Look in the data below for the line that contains "under = (zf < -1.5) & (y > 380) & (z0 < -1)". Copy that line and the remaining lines exactly.

---+---

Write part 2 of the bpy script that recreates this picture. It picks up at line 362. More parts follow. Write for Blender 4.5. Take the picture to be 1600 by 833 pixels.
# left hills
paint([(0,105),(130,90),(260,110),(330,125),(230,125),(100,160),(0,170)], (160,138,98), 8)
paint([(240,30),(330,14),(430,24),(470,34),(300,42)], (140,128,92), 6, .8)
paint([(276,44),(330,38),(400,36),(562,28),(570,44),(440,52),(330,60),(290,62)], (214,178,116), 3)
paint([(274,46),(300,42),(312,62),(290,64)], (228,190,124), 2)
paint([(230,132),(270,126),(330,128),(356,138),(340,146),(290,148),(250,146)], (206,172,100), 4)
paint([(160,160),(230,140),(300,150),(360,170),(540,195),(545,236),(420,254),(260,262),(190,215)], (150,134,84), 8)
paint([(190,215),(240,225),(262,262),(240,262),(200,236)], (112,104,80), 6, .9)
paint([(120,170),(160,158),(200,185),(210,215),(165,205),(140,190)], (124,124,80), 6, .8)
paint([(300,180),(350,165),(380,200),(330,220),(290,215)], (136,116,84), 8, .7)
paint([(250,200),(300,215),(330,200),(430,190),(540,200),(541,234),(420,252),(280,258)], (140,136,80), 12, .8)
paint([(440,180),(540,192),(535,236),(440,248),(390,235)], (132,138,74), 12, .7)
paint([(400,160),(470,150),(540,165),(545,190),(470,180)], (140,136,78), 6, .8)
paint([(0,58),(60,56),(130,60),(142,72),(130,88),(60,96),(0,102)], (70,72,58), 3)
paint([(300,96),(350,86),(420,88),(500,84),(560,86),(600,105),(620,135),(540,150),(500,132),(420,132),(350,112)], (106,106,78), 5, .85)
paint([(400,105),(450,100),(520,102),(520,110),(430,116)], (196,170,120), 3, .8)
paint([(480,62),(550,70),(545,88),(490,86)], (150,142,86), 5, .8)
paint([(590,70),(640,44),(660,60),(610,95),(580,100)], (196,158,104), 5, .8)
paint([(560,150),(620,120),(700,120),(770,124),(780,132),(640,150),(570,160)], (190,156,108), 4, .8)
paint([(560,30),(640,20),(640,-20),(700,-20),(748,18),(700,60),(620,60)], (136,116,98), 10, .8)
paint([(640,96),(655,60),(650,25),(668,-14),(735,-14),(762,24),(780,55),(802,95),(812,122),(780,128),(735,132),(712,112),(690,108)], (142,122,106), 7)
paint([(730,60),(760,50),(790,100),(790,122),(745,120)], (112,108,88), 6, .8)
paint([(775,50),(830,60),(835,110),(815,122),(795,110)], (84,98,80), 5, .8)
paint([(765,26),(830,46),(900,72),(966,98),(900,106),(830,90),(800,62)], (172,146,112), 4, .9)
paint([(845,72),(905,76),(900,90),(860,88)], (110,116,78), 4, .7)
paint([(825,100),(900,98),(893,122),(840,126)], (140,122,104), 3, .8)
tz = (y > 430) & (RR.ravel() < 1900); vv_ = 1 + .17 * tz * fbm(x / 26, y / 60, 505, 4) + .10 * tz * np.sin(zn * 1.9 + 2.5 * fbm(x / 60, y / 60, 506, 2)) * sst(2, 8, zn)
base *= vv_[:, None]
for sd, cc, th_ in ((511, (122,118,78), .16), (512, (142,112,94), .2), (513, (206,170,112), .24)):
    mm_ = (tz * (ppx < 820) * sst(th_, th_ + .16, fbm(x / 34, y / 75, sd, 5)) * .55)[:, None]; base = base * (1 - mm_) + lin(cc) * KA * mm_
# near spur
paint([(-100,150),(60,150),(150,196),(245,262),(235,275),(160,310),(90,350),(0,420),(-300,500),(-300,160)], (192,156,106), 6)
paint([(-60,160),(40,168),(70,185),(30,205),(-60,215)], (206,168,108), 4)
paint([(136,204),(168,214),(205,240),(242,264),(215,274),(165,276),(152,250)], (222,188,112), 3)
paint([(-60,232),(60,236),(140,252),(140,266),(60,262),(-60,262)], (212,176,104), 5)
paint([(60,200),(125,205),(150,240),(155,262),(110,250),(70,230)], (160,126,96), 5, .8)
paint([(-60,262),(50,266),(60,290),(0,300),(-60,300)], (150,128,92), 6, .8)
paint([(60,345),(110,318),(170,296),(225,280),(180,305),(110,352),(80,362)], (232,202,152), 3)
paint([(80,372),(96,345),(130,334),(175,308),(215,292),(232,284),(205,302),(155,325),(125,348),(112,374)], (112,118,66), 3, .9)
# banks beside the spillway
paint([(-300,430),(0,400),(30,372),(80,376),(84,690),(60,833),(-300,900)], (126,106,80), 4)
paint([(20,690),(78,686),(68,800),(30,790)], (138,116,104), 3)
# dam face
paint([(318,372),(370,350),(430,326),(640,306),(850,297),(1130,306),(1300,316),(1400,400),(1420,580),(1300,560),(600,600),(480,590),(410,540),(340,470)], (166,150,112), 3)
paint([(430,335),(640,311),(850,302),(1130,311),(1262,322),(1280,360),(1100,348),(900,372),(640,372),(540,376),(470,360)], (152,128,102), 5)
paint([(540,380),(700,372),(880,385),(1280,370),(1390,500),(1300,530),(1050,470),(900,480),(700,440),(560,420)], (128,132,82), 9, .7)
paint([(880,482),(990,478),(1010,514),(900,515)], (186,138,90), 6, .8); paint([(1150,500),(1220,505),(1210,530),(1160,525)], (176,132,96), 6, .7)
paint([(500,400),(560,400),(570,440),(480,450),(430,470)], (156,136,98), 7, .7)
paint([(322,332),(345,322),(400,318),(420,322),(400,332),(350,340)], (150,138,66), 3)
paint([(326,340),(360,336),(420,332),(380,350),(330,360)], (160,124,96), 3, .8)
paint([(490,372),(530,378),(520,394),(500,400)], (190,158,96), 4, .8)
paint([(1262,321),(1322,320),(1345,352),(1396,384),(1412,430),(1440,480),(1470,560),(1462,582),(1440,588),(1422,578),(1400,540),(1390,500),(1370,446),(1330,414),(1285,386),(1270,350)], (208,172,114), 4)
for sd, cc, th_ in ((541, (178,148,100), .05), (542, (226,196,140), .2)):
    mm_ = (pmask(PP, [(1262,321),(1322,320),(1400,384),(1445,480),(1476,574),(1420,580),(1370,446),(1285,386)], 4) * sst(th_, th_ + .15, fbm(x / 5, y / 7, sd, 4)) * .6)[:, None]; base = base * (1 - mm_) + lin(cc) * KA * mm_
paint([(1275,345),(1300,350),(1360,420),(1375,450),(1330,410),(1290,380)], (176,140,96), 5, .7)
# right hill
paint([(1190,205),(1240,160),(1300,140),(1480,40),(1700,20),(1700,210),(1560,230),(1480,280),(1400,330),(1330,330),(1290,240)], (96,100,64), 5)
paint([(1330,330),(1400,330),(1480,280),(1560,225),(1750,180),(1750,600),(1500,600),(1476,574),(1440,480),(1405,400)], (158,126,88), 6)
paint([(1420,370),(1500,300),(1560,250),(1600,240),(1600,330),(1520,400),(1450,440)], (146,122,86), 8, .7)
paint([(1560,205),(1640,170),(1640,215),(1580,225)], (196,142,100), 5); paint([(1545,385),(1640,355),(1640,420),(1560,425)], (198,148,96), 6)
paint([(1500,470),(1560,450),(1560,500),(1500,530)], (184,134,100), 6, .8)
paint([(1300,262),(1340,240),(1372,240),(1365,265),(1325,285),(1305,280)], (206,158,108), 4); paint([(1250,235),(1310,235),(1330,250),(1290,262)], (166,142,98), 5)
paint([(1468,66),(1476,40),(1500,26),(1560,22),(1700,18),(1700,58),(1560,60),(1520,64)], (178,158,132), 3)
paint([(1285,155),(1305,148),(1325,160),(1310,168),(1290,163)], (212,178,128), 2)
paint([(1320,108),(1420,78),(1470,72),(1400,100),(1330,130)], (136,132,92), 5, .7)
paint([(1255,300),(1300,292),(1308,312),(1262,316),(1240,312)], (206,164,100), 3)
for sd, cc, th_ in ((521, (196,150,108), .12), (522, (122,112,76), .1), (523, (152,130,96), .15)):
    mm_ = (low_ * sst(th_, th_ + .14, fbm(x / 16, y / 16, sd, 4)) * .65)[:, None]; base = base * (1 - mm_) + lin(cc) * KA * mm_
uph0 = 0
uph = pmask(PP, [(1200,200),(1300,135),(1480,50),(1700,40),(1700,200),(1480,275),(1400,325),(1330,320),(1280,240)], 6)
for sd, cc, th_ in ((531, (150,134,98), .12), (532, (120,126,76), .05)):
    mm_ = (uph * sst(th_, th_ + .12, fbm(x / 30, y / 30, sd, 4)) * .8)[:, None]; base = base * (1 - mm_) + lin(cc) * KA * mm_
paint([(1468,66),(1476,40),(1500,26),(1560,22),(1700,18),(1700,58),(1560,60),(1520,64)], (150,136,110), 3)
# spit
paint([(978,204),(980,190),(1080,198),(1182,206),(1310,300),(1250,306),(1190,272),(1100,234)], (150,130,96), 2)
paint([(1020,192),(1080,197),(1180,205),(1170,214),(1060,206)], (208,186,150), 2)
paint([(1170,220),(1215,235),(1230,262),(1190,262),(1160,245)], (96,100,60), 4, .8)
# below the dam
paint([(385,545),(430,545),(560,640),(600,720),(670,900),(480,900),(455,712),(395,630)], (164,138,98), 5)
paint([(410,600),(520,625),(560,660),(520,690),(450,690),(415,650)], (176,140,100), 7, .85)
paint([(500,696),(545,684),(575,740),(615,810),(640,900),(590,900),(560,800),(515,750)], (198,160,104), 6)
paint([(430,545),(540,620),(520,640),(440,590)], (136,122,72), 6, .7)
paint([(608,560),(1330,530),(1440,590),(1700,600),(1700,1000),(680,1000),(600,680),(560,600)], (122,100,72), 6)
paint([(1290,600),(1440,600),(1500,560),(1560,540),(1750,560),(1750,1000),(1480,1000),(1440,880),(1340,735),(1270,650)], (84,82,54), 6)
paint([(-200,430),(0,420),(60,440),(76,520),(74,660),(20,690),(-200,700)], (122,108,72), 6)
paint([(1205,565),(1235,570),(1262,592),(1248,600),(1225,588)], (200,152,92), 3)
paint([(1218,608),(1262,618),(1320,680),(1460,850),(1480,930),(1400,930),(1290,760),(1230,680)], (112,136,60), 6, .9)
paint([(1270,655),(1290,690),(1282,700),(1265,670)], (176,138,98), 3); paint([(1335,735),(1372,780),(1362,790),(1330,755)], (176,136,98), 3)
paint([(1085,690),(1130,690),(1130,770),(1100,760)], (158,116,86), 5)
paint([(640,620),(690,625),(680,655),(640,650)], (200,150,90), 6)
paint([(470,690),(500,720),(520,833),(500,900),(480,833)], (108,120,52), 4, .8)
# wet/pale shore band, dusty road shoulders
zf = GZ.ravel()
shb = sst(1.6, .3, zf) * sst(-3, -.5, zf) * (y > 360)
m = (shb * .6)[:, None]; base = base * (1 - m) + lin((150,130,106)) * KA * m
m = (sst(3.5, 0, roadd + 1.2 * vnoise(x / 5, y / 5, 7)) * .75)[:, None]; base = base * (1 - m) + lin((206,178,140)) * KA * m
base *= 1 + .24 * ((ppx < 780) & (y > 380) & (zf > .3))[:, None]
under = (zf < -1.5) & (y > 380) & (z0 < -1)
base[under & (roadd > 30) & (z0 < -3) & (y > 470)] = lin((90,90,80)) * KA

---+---

◆ **THE SOLUTION**:
under = (zf < -1.5) & (y > 380) & (z0 < -1)
base[under & (roadd > 30) & (z0 < -3) & (y > 470)] = lin((90,90,80)) * KA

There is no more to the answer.